# [Stated exercise]
Write out exactly the lines from the start of the entries through the one that contains "from mathutils import Vector, Matrix", including both.
>> BEGIN
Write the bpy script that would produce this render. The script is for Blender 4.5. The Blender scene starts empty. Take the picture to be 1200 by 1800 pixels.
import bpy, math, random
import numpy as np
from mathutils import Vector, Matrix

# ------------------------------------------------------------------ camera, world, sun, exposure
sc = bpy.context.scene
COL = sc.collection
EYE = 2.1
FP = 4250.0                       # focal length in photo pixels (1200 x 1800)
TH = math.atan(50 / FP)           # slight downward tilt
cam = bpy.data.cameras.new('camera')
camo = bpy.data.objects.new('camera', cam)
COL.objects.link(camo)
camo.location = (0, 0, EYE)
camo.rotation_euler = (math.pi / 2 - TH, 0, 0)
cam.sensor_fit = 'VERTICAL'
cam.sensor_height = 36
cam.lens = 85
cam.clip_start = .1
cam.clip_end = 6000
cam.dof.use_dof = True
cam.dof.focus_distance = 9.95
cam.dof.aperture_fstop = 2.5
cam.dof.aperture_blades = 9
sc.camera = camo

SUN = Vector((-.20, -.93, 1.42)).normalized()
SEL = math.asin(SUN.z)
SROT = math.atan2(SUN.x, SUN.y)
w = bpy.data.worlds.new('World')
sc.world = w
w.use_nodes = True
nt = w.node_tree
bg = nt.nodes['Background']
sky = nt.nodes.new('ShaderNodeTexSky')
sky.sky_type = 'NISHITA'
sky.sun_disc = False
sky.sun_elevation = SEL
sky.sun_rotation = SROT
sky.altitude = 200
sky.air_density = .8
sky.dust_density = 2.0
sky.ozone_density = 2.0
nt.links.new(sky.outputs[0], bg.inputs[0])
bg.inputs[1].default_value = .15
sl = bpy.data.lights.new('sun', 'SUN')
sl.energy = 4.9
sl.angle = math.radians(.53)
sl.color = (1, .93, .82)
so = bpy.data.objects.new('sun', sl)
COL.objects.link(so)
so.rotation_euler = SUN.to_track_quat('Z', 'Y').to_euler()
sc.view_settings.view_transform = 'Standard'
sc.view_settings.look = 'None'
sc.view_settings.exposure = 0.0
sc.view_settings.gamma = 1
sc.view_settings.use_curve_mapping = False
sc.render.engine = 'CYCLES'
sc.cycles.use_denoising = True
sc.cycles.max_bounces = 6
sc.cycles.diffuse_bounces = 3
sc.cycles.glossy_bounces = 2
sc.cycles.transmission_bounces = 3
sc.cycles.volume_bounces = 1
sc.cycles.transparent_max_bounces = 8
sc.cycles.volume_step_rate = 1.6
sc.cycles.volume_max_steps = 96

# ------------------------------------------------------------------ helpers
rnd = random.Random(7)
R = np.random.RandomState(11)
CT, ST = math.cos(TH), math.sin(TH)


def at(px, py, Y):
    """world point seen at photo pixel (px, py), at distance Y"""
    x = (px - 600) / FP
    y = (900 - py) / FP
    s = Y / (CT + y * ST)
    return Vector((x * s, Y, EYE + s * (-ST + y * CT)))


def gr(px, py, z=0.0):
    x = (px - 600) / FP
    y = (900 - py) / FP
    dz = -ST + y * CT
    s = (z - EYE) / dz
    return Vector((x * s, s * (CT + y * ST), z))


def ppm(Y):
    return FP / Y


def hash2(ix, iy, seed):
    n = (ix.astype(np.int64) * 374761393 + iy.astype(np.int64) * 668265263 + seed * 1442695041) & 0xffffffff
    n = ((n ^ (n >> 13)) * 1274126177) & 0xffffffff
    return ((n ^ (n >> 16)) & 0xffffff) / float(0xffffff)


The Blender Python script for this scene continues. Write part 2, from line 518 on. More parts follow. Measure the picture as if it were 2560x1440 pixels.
>> END
# [Completed exercise]
Write the bpy script that would produce this render. The script is for Blender 4.5. The Blender scene starts empty. Take the picture to be 1200 by 1800 pixels.
import bpy, math, random
import numpy as np
from mathutils import Vector, Matrix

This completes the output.